Bizarrement, je n’ai pas été plus sensible que ça aux créations de Bertrand Duchaufour pour sa marque, L’Entropiste » sauf, c’est vrai, pour la douceur un peu étonnante d’un beau floral. Il a pour nom « Jodhpur 6 am » et il m’a beaucoup plu. « Jodhpur 6am capture cet instant suspendu où la ville s’éveille, encore enveloppée d’ombre et de silence. Un visage fatigué, un souffle chaud de thé noir, une douceur laiteuse dans l’air. Le parfum s’inspire de cette première gorgée de chai prise au bord de la route, entre les effluves de fleurs fraîches et l’écho des pas dans les ruelles. Il est une caresse olfactive, un baume matinal, une mémoire infusée de lumière. Les premières notes révèlent un mélange vibrant de gingembre et de réglisse, relevé par l’amertume du thé noir. Le cœur, plus lacté, laisse s’épanouir une tubéreuse blanche et généreuse. En fond, les muscs prolongent cette chaleur apaisante, comme un tissu encore imprégné de nuit, effleuré par l’aube ». C’est un grand floral qui s’ouvre sur une envolée épicée et un peu sombre de cardamome, de gingembre, de réglisse et de thé noir puis vient un coeur de tubéreuse un peu lactée pour se poser sur des notes de muscs blancs. Très franchement, le côté épuré m’a un peu surpris mais il est vrai que le rendu sur ma peau est très très beau. À ce jour, il est le seul parfum de la maison que je pourrais porter. Je le trouve très exotique tout en restant dans ma zone de confort. Son prix est élevé et il me faudra le réessayer plusieurs fois avant de prendre une décision, s’il me venait l’envie de franchir le pas.
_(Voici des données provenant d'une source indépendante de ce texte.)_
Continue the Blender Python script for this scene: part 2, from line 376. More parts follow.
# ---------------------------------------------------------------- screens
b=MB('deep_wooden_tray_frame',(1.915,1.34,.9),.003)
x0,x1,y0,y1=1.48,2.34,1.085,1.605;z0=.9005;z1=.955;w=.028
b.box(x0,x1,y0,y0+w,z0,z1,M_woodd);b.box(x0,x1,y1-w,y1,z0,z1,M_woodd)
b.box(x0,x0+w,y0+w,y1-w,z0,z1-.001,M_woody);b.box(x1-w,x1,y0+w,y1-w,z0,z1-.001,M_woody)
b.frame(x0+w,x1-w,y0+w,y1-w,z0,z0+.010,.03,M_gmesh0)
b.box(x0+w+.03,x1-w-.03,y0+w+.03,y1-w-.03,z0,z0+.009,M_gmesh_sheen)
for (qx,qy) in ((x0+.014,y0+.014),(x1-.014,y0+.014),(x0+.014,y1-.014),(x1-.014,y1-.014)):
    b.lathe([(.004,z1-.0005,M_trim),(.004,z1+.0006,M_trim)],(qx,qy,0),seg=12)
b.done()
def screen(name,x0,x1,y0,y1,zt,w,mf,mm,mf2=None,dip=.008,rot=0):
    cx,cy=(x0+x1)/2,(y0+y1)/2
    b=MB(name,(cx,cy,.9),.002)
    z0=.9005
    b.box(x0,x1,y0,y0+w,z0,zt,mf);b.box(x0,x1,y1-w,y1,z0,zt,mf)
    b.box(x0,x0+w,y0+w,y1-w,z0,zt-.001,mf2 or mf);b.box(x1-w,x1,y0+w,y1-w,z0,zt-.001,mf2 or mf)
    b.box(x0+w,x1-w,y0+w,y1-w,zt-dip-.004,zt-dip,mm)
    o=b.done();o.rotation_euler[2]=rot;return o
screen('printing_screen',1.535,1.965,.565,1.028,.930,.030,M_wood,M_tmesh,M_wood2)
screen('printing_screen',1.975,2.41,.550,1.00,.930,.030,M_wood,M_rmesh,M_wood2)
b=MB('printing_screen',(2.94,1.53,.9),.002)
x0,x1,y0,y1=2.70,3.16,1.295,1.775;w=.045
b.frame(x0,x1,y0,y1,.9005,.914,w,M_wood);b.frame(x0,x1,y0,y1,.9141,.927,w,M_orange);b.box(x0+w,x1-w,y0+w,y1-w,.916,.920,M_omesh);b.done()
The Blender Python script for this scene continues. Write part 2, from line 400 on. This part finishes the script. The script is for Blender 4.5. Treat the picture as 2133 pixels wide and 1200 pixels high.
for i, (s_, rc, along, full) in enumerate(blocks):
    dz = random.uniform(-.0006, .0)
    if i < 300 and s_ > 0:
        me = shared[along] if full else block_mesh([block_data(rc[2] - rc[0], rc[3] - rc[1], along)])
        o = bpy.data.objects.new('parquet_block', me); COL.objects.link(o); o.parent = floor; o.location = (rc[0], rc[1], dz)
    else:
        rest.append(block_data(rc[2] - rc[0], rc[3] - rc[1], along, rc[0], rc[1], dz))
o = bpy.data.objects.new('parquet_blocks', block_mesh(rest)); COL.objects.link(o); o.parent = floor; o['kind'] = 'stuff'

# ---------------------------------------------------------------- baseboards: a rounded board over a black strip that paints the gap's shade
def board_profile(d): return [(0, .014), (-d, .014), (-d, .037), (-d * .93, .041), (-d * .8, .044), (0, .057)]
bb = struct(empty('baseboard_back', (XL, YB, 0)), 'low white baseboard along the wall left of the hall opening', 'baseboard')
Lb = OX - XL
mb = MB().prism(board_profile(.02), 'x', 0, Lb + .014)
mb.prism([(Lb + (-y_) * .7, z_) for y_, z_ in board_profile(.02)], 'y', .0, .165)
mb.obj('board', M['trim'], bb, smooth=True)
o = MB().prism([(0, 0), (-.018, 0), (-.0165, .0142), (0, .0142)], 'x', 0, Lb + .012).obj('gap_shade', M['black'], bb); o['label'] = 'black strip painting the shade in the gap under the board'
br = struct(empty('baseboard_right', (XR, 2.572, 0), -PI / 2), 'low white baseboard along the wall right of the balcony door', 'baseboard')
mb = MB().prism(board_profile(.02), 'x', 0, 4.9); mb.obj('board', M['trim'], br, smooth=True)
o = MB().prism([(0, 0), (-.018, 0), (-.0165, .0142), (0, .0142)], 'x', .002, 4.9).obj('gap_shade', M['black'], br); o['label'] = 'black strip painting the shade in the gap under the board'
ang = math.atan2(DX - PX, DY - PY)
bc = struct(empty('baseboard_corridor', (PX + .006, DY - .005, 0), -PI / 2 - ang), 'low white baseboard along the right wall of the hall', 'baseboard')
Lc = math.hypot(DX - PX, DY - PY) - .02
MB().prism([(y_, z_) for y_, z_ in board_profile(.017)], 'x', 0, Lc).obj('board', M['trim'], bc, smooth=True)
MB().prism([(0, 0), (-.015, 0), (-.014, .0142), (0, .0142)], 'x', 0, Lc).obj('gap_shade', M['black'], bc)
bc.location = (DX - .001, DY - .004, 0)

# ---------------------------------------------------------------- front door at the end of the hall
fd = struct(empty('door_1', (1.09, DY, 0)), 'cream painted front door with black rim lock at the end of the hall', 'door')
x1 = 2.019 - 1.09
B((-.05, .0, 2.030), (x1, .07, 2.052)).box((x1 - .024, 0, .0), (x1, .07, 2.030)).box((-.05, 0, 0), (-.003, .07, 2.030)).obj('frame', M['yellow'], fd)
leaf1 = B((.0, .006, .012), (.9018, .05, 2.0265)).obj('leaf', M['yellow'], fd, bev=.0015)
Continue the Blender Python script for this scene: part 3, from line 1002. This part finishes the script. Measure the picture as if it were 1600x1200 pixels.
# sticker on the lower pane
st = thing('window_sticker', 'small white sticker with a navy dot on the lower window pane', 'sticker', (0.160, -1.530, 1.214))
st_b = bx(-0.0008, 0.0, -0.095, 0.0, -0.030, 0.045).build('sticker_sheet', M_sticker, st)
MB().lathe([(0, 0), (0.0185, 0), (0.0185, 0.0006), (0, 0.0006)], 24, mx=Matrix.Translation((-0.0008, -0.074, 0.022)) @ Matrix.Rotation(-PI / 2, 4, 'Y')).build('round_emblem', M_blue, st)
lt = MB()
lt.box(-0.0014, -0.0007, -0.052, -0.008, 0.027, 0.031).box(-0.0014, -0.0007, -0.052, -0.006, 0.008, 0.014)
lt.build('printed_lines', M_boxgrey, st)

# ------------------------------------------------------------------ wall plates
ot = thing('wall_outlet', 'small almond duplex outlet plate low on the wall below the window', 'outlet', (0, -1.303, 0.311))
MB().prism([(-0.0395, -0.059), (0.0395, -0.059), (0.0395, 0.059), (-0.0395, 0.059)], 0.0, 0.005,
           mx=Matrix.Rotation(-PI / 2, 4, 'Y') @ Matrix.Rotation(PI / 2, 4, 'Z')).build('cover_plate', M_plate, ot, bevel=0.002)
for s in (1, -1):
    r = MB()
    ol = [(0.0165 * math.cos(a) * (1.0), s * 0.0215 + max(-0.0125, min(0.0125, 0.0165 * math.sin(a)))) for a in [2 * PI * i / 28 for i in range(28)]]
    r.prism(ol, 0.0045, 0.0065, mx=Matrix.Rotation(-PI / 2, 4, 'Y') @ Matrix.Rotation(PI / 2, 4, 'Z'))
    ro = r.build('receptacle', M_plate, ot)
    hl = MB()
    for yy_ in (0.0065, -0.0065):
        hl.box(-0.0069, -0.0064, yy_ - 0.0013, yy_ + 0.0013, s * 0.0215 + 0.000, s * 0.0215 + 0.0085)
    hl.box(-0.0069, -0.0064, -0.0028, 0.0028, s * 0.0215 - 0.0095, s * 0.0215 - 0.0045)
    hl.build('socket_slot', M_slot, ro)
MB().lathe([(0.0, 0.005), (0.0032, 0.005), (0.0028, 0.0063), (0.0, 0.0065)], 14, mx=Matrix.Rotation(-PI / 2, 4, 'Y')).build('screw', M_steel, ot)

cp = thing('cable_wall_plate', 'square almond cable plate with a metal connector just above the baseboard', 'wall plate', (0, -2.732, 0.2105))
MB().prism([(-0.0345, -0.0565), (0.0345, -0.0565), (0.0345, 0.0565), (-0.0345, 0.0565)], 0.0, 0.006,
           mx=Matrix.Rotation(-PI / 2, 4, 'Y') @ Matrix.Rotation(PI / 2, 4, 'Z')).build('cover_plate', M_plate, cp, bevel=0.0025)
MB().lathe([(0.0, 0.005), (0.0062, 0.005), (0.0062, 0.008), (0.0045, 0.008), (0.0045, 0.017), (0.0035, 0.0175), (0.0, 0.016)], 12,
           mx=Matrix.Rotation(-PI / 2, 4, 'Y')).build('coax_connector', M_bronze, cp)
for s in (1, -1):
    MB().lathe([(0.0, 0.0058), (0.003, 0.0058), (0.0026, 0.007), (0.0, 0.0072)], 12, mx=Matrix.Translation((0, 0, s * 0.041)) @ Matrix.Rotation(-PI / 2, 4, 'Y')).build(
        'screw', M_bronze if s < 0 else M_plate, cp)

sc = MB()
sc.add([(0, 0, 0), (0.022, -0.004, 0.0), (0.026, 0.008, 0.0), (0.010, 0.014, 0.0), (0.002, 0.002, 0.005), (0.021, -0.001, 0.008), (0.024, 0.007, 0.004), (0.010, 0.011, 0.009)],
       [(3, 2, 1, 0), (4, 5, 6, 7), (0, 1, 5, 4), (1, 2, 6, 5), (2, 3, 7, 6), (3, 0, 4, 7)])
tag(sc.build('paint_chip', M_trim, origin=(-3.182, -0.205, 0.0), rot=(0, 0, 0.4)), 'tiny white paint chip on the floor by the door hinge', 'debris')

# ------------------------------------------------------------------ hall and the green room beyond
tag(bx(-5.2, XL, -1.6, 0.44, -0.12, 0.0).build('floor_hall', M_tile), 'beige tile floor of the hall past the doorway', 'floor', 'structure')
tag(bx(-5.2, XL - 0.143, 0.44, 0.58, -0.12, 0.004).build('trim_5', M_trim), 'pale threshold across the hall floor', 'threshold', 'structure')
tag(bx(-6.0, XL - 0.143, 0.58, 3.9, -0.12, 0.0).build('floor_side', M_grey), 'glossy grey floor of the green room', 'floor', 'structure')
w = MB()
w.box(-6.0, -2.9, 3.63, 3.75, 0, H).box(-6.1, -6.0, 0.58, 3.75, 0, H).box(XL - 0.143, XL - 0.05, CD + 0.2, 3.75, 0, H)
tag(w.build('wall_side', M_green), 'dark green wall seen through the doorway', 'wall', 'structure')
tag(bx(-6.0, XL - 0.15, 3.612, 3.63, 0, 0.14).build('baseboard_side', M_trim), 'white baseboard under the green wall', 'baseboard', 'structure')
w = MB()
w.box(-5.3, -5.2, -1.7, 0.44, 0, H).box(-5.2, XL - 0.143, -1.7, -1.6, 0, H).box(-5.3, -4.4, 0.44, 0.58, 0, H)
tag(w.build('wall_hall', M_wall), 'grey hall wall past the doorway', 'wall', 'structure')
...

J’aurais pu citer plein de parfums de Bertrand Duchaufour que j’ai porté (ou que je porte encore) et, avant de vous le demander, je vais essayer d’en énumérer quelques uns pour conclure. J’ai donc, au fil des années, été séduit, pour les discontinués, par « Amber & Lavender » de Jo Malone, « I Miss Violet » de The Different Company, « Ostara » et « Vaara » de Penhaligon », « Balinesque » d’Olibere, « Traversée du Bosphore », « Piment Brûlant », « Nuit de Tubéreuse » de L’Artisan Parfumeur, « Queen of The Night » de Grandiflora (qui existe encore mais que je ne trouve plus) et il en reste des actuels, « Feu Patchouli », que j’ai déjà évoqué et surtout « Mossland » de Neido qui m’a beaucoup accompagné cet été. J’en oublie sûrement mais il faut dire que l’oeuvre du monsieur est immense et je ne connais pas tout. J’aime beaucoup le travail de Bertrand Duchaufour. Pour moi, il est synonyme de qualité et d’inventivité. J’ai hâte de découvrir le prochain.